Gun control measures pass Senate committee, assault weaspons vote delayed


Sen. Dianne Feinstein (D-Calif.) speaks at a press conference on Capitol Hill on January 24, 2013 in Washington, DC. House and Senate Democrats where joined by law enforcement officials to introduce the "Assault Weapons Ban of 2013" legislation to ban assault style weapons and high capacity magazines.



Two gun control measures are headed to the Senate in what could be a precursor for larger debate over assault weapons as parties grapple over Second Amendment rights.

The Senate Judiciary Committee approved mandatory background checks and increased funding for school security today, but postponed a vote on an assault weapons ban, The New York Times reported.

The assault weapons vote was suspended until Thursday because sponsor Sen. Dianne Feinstein (D-Calif.) was unable to attend.

If the first measure becomes law, it would expand background checks to private gun sales. It passed committee 10-8 along party lines.

According to Politico, states would also have access to national criminal background checks.

The committee also renewed grants for school security over the next decade and increased funding to $40 million from $30 million, the Times said.

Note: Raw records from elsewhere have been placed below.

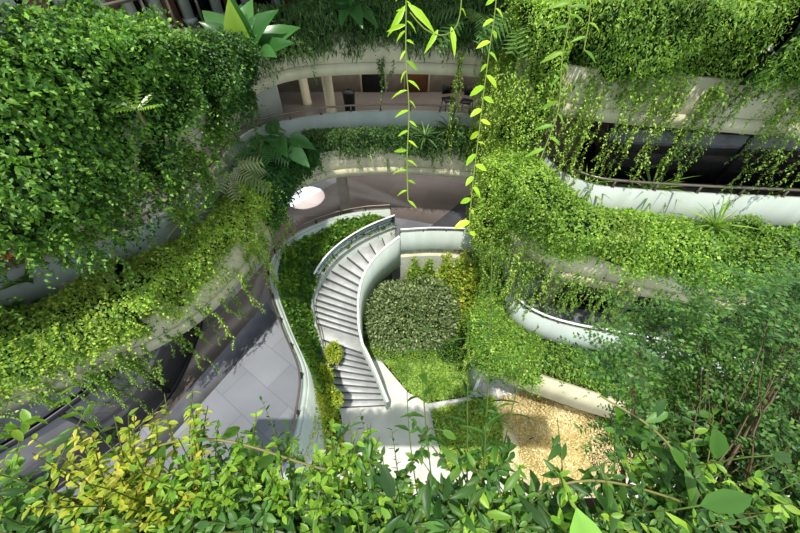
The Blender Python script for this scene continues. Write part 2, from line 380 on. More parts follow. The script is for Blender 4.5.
# timber panels and pale pilasters of the upper facade
def pilaster(x,y,z0,z1,w,d,rz,mat,name,label,cat,group):
    m=MB(); m.box((0,0,(z1-z0)/2),(w,d,z1-z0)); m.box((0,0,.06),(w+.06,d+.06,.12)); m.box((0,0,z1-z0-.05),(w+.05,d+.05,.1))
    o=m.build(name, mat, None, (x,y,z0)); o.rotation_euler=(0,0,rz); return tag(o,label,cat,group)
fa=offs(sgA,-.15); fa=resamp(fa,46)
for k in range(16,45):
    p=fa[k]; tdir=fa[min(k+1,45)]-fa[k-1]; rz=math.atan2(tdir[1],tdir[0])
    if k%2==0: pilaster(p[0],p[1],ZA,ZA+3.3,.26,.24,rz,M['white'],'pilaster','pale rectangular pilaster of the shopfront behind the upper left railing','pilaster','pilasters behind the upper left railing')
    elif k%4==1: pilaster(p[0],p[1],ZA,ZA+3.3,.36,.08,rz,M['brown'],'timber_panel','brown timber panel between pale pilasters behind the upper left railing','panel','timber panels behind the upper left railing')
# round columns
def column(x,y,z0,z1,r,label,mat=M['cream'],group=None):
    m=MB(); H=z1-z0
    m.tube([(0,0,0),(0,0,.12),(0,0,.13),(0,0,H-.1),(0,0,H-.09),(0,0,H)],[r*1.1,r*1.1,r,r,r*1.08,r*1.08],20)
    o=m.build('column',mat,None,(x,y,z0),smooth=True); return tag(o,label,'column',group)
p=at(346,207,ZC); column(p.x,p.y,ZC,ZB-1.2,.24,'pale round column rising from the lowest floor beside the bright sunlit ellipse',M['inner'])
p=at(331,117,ZB); column(p.x,p.y+.3,ZB,ZA-1.2,.2,'cream column behind the vine hanging below the back upper ledge')
p=at(256,126,ZB); column(p.x-.5,p.y+.3,ZB,ZA-1.2,.22,'cream column at the left bend of the middle walkway')
p=at(318,112,ZB); column(p.x-.6,p.y+.9,ZB,ZA-1.2,.18,'slim pale column right of the framed notice board')
column(5.2,7.2,ZC,ZB-1.2,.3,'brown grey column in the shade below the right middle ledge',M['inner'])
column(7.4,6.6,ZC,ZB-1.2,.3,'brown grey column far right in the shade below the right middle ledge',M['inner'])

# things inside the back of the middle walkway
t=empty('notice_board',(-5.2,16.1,ZB+1.0)); tag(t,'blue framed notice board on the back wall of the middle walkway','notice board')
m=MB(); m.box((0,0,.5),(2.2,.06,1.2)); m.build('frame',M['blue'],t)
m=MB(); m.box((0,-.05,.5),(1.9,.04,.95)); m.build('panel',M['paper'],t)
t=empty('partition',(-5.6,13.3,ZB)); tag(t,'low white partition wall beside the left bend of the middle walkway','partition')
m=MB(); m.box((0,0,.75),(1.9,.9,1.5),rz=.3); m.build('screen',M['white'],t); m=MB(); m.box((0,0,1.55),(2.0,1.0,.08),rz=.3); m.build('cap',M['railw'],t)
t=empty('litter_bin',(-2.05,14.0,ZB)); tag(t,'small black bin standing on the middle walkway by a cream column','bin')
m=MB(); m.tube([(0,0,0),(0,0,.02),(0,0,.75),(0,0,.8)],[.16,.2,.24,.24],14); m.build('body',M['black'],t); m=MB(); m.tube([(0,0,.8),(0,0,.86),(0,0,.9)],[.26,.22,.08],14); m.build('lid',M['dark'],t)
def door(x,label,mat):
    t=empty('door',(x,16.17,ZB)); tag(t,label,'door')
    m=MB(); m.box((0,0,1.05),(1.0,.06,2.1)); m.build('leaf',mat,t)
    m=MB(); m.box((-.55,0,1.1),(.08,.1,2.2)); m.box((.55,0,1.1),(.08,.1,2.2)); m.box((0,0,2.2),(1.18,.1,.08)); m.build('frame',M['cream'],t)
    m=MB(); m.tube([(.38,-.04,1.05),(.38,-.1,1.05),(.28,-.1,1.05)],.02,6); m.build('handle',M['dark'],t)
door(.75,'brown door in the back wall of the middle walkway',M['door'])
door(-1.2,'dark doorway in the back wall left of the blue sign',M['black'])
t=empty('wall_sign',(.0,16.15,ZB+1.5)); tag(t,'small blue sign on the back wall beside the brown door','sign')
m=MB(); m.box((0,0,0),(.5,.04,.35)); m.build('plate',M['blue'],t); m=MB(); m.box((0,-.03,.05),(.36,.02,.05)); m.box((0,-.03,-.06),(.28,.02,.04)); m.build('lettering',M['railw'],t)
t=empty('high_window',(3.0,16.15,ZB+1.75)); tag(t,'long dark high window strip in the back wall right of the brown door','window')
m=MB(); m.box((0,0,0),(2.6,.05,.5)); m.build('pane',M['glassd'],t); m=MB()
for x in(-1.3,-.45,.45,1.3): m.box((x,-.02,0),(.06,.08,.6))
m.box((0,-.02,.28),(2.7,.08,.06)); m.box((0,-.02,-.28),(2.7,.08,.06)); m.build('frame',M['dark'],t)
def chair(x,y,rz,label,group):
    t=empty('chair',(x,y,ZB),rz); tag(t,label,'chair',group)
    m=MB(); m.box((0,0,.45),(.46,.46,.05)); m.build('seat',M['black'],t)
    m=MB(); m.box((0,.22,.78),(.44,.04,.36)); m.build('backrest',M['black'],t)
    for i in(-1,1):
        for j in(-1,1):
            m=MB(); m.tube([(i*.19,j*.19,.45),(i*.22,j*.22,0)],.018,6); m.build('leg',M['dark'],t)
    return t
chair(2.0,14.2,.3,'black chair on the middle walkway in front of the back wall, nearer the door','black chairs'); chair(2.7,14.0,-.5,'black chair on the middle walkway, right one of the pair','black chairs')

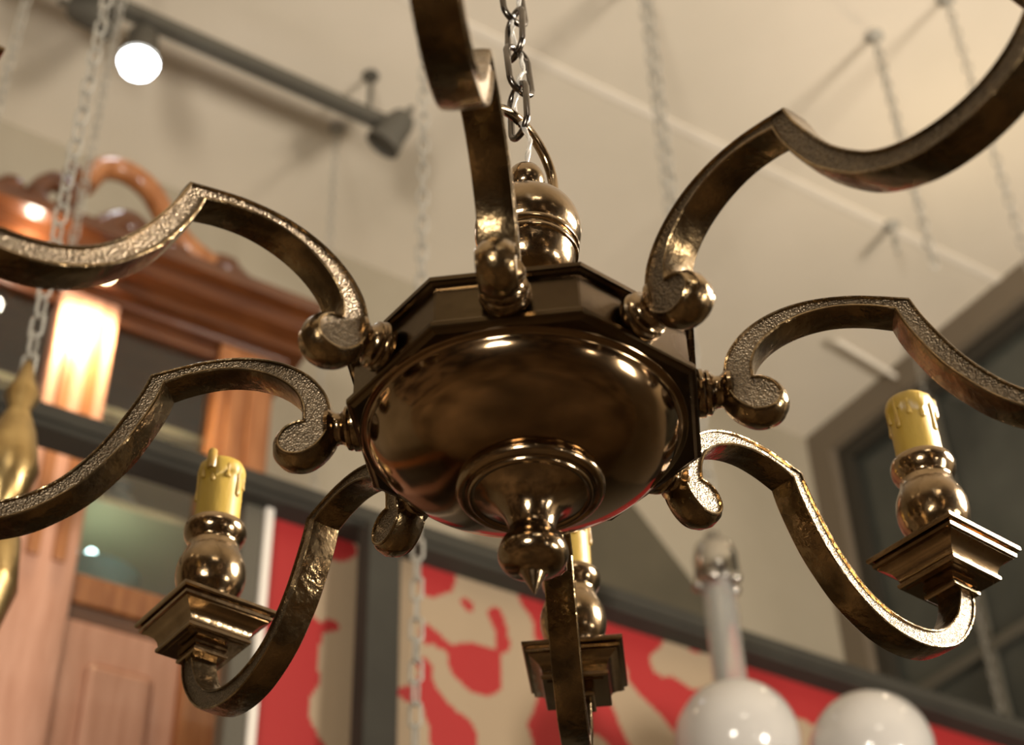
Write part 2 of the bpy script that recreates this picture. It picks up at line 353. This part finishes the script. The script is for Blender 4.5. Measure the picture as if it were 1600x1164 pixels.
# ------------------------------------------------------------------ ceiling track, spot, rod, hooks
tr = empty('ceiling_track', ROOM @ Matrix.Translation((.7, 2.34, CEIL)))
tag(tr, 'dark lighting track hanging under the pale ceiling at upper left', 'light track')
bm = bmesh.new(); box(bm, (-1.6, -.018, -.165), (.50, .018, -.135), .003); finish('track_rail', bm, m_track, tr)
for x in (-1.2, -.25, .45):
    bm = bmesh.new(); lathe(bm, [(.006, -.137), (.006, -.006), (.02, -.006), (.02, 0)], 12); finish('hanger', bm, m_track, tr, 40, Matrix.Translation((x, 0, 0)))
def spotlight(a, b, h, tilt, az_, lit, label):
    t = empty('track_spotlight', ROOM @ Matrix.Translation((a, b, h)) @ Matrix.Rotation(radians(az_), 4, 'Z') @ Matrix.Rotation(radians(tilt), 4, 'X'))
    tag(t, label, 'spotlight', 'spotlights on the ceiling track')
    bm = bmesh.new(); lathe(bm, [(.012, .07), (.026, .068), (.034, .05), (.038, .0), (.044, -.02), (.044, -.03), (.038, -.03), (.036, -.024), (.004, -.02)], 28); finish('lamp_housing', bm, m_track, t, 40)
    bm = bmesh.new(); box(bm, (-.006, -.006, .06), (.006, .006, .10), .002); finish('stem', bm, m_track, t)
    if lit:
        bm = bmesh.new(); lathe(bm, [(.004, -.027), (.036, -.03), (.042, -.04), (.036, -.056), (.022, -.066), (.004, -.069)], 32); finish('lamp_lens', bm, m_lamp, t, 60)
    return t
spotlight(.60, 2.365, 2.87, 0, 0, True, 'lit white spotlight below the dark ceiling track')
spotlight(1.20, 2.33, 2.90, 35, 40, False, 'unlit dark spotlight at the right end of the ceiling track')
spotlight(.50, 2.37, 2.93, -70, 70, False, 'dark unlit spotlight beside the glowing one on the track')
bm = bmesh.new(); tube(bm, [Vector((2.74, 2.49, 3.06)), Vector((2.9, 2.51, 3.06)), Vector((3.09, 2.54, 3.06))], .008, 8)
tag(finish('ceiling_rod', bm, m_trim, None, 50, ROOM), 'thin pale rod under the ceiling above the right candle', 'rod')

# ------------------------------------------------------------------ hanging chains in the room
def hanging_chain(a, b, h0, h1, label, L=.036, wd=.017, r=.0022, hook=True, m_=m_dull):
    o = empty('hanging_chain', ROOM @ Matrix.Translation((a, b, h1))); tag(o, label, 'chain', 'grey chains hanging from the ceiling')
    bm = bmesh.new(); pitch = L-2.6*r; n = int((h1-h0)/pitch)
    pts = link_pts(L, wd, 8)
    for i in range(n):
        q = Matrix.Rotation(radians(45+90*(i % 2)+random.uniform(-12, 12)), 3, 'Z')
        P = [q @ p + Vector((0, 0, -.02-L/2-i*pitch)) for p in pts]
        b2 = bmesh.new(); tube(b2, P, r, 4, True)
        me = bpy.data.meshes.new('tmp'); b2.to_mesh(me); b2.free(); bm.from_mesh(me); bpy.data.meshes.remove(me)
    ch = finish('chain_links', bm, m_, o, 60); ch['kind'] = 'stuff'
    if hook:
        bm = bmesh.new(); lathe(bm, [(.022, 0), (.022, -.006), (.010, -.010), (.006, -.022), (.003, -.026)], 16); finish('ceiling_hook', bm, m_dull, o, 40)
    return o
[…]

More from GlobalPost: Feinstein optimistic about assault weapons ban

Democrats Sen. Chuck Schumer of New York and Sen. Joe Manchin (West Virginia) are now hoping to find Republicans to support a bipartisan version of the background check proposals.

“I remain optimistic we’ll be able to roll one out,” Schumer told Politico.

The assault weapons ban—which was on the books for 10 years before expiring in 2004—is likely to pass the committee along party lines, Reuters reported.

However, procedural blocks remain for the bills to become laws; the laws need 60 votes in the 100-member senate.